* WHAT TO DO
A faithful transcription of all the data is required.

* SUPPLIED DATA
* * * *

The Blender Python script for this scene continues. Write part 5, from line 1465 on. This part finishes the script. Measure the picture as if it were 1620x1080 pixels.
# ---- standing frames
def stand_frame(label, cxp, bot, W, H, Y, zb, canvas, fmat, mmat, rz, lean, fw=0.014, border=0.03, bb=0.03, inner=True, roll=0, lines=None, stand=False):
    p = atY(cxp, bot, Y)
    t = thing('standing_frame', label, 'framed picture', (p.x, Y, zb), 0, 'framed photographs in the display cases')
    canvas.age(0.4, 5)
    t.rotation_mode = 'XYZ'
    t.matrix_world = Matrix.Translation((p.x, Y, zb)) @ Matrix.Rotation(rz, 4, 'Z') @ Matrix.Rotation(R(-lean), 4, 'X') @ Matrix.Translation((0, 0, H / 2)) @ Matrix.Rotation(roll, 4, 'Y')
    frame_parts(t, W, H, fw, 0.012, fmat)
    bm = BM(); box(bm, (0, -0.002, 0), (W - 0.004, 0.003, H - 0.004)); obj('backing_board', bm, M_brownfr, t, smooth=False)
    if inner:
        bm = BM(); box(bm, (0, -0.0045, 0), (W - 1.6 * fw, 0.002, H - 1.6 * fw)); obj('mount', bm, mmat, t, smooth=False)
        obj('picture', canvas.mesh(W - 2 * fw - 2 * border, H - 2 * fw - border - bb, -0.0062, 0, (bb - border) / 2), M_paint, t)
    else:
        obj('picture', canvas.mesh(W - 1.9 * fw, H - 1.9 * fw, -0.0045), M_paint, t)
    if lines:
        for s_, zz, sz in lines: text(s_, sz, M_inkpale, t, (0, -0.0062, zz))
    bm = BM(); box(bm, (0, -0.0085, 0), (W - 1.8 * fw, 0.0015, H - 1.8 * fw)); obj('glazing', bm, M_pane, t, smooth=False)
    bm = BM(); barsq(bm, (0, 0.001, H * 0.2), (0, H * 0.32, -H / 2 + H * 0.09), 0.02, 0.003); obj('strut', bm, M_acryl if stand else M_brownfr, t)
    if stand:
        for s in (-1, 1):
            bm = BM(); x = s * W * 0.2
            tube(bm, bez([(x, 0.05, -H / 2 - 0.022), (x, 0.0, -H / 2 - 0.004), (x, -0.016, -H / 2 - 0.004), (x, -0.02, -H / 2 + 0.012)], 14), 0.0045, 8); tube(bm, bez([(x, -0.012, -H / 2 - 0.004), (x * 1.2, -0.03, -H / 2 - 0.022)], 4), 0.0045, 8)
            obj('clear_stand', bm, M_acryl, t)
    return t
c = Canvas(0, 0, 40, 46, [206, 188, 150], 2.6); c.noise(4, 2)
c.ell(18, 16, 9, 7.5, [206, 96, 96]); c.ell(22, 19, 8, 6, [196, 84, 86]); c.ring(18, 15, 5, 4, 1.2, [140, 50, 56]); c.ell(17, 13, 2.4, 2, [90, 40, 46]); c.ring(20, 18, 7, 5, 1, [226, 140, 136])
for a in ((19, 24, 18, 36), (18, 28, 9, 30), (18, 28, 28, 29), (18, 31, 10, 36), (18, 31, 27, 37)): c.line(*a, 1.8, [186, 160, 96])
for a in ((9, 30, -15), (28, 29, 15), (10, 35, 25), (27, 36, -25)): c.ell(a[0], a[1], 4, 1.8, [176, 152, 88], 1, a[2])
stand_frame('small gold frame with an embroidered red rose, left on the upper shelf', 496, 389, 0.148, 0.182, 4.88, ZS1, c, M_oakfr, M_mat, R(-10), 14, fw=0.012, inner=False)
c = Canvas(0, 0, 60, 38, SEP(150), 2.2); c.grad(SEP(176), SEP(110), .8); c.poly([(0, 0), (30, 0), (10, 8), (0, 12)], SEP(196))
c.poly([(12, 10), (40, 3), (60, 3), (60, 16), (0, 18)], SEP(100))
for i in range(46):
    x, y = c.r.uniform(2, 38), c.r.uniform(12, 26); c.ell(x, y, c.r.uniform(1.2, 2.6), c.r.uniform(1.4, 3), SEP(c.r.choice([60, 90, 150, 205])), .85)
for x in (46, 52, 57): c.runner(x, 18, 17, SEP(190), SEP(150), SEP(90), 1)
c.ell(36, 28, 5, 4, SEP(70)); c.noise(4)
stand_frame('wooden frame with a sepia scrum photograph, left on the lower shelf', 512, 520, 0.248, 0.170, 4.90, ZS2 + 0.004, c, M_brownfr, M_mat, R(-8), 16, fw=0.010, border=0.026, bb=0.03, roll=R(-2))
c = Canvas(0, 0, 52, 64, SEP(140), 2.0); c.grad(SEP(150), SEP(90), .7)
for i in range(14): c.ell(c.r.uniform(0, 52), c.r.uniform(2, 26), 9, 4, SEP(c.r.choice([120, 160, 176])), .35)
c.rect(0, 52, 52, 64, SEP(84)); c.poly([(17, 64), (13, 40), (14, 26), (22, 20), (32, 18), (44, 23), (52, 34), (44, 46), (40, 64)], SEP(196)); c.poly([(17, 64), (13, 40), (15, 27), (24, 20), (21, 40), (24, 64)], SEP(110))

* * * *

* SOLUTION TO THIS EXERCISE
The Blender Python script for this scene continues. Write part 5, from line 1465 on. This part finishes the script. Measure the picture as if it were 1620x1080 pixels.
# ---- standing frames
def stand_frame(label, cxp, bot, W, H, Y, zb, canvas, fmat, mmat, rz, lean, fw=0.014, border=0.03, bb=0.03, inner=True, roll=0, lines=None, stand=False):
    p = atY(cxp, bot, Y)
    t = thing('standing_frame', label, 'framed picture', (p.x, Y, zb), 0, 'framed photographs in the display cases')
    canvas.age(0.4, 5)
    t.rotation_mode = 'XYZ'
    t.matrix_world = Matrix.Translation((p.x, Y, zb)) @ Matrix.Rotation(rz, 4, 'Z') @ Matrix.Rotation(R(-lean), 4, 'X') @ Matrix.Translation((0, 0, H / 2)) @ Matrix.Rotation(roll, 4, 'Y')
    frame_parts(t, W, H, fw, 0.012, fmat)
    bm = BM(); box(bm, (0, -0.002, 0), (W - 0.004, 0.003, H - 0.004)); obj('backing_board', bm, M_brownfr, t, smooth=False)
    if inner:
        bm = BM(); box(bm, (0, -0.0045, 0), (W - 1.6 * fw, 0.002, H - 1.6 * fw)); obj('mount', bm, mmat, t, smooth=False)
        obj('picture', canvas.mesh(W - 2 * fw - 2 * border, H - 2 * fw - border - bb, -0.0062, 0, (bb - border) / 2), M_paint, t)
    else:
        obj('picture', canvas.mesh(W - 1.9 * fw, H - 1.9 * fw, -0.0045), M_paint, t)
    if lines:
        for s_, zz, sz in lines: text(s_, sz, M_inkpale, t, (0, -0.0062, zz))
    bm = BM(); box(bm, (0, -0.0085, 0), (W - 1.8 * fw, 0.0015, H - 1.8 * fw)); obj('glazing', bm, M_pane, t, smooth=False)
    bm = BM(); barsq(bm, (0, 0.001, H * 0.2), (0, H * 0.32, -H / 2 + H * 0.09), 0.02, 0.003); obj('strut', bm, M_acryl if stand else M_brownfr, t)
    if stand:
        for s in (-1, 1):
            bm = BM(); x = s * W * 0.2
            tube(bm, bez([(x, 0.05, -H / 2 - 0.022), (x, 0.0, -H / 2 - 0.004), (x, -0.016, -H / 2 - 0.004), (x, -0.02, -H / 2 + 0.012)], 14), 0.0045, 8); tube(bm, bez([(x, -0.012, -H / 2 - 0.004), (x * 1.2, -0.03, -H / 2 - 0.022)], 4), 0.0045, 8)
            obj('clear_stand', bm, M_acryl, t)
    return t
c = Canvas(0, 0, 40, 46, [206, 188, 150], 2.6); c.noise(4, 2)
c.ell(18, 16, 9, 7.5, [206, 96, 96]); c.ell(22, 19, 8, 6, [196, 84, 86]); c.ring(18, 15, 5, 4, 1.2, [140, 50, 56]); c.ell(17, 13, 2.4, 2, [90, 40, 46]); c.ring(20, 18, 7, 5, 1, [226, 140, 136])
for a in ((19, 24, 18, 36), (18, 28, 9, 30), (18, 28, 28, 29), (18, 31, 10, 36), (18, 31, 27, 37)): c.line(*a, 1.8, [186, 160, 96])
for a in ((9, 30, -15), (28, 29, 15), (10, 35, 25), (27, 36, -25)): c.ell(a[0], a[1], 4, 1.8, [176, 152, 88], 1, a[2])
stand_frame('small gold frame with an embroidered red rose, left on the upper shelf', 496, 389, 0.148, 0.182, 4.88, ZS1, c, M_oakfr, M_mat, R(-10), 14, fw=0.012, inner=False)
c = Canvas(0, 0, 60, 38, SEP(150), 2.2); c.grad(SEP(176), SEP(110), .8); c.poly([(0, 0), (30, 0), (10, 8), (0, 12)], SEP(196))
c.poly([(12, 10), (40, 3), (60, 3), (60, 16), (0, 18)], SEP(100))
for i in range(46):
    x, y = c.r.uniform(2, 38), c.r.uniform(12, 26); c.ell(x, y, c.r.uniform(1.2, 2.6), c.r.uniform(1.4, 3), SEP(c.r.choice([60, 90, 150, 205])), .85)
for x in (46, 52, 57): c.runner(x, 18, 17, SEP(190), SEP(150), SEP(90), 1)
c.ell(36, 28, 5, 4, SEP(70)); c.noise(4)
stand_frame('wooden frame with a sepia scrum photograph, left on the lower shelf', 512, 520, 0.248, 0.170, 4.90, ZS2 + 0.004, c, M_brownfr, M_mat, R(-8), 16, fw=0.010, border=0.026, bb=0.03, roll=R(-2))
c = Canvas(0, 0, 52, 64, SEP(140), 2.0); c.grad(SEP(150), SEP(90), .7)
for i in range(14): c.ell(c.r.uniform(0, 52), c.r.uniform(2, 26), 9, 4, SEP(c.r.choice([120, 160, 176])), .35)
c.rect(0, 52, 52, 64, SEP(84)); c.poly([(17, 64), (13, 40), (14, 26), (22, 20), (32, 18), (44, 23), (52, 34), (44, 46), (40, 64)], SEP(196)); c.poly([(17, 64), (13, 40), (15, 27), (24, 20), (21, 40), (24, 64)], SEP(110))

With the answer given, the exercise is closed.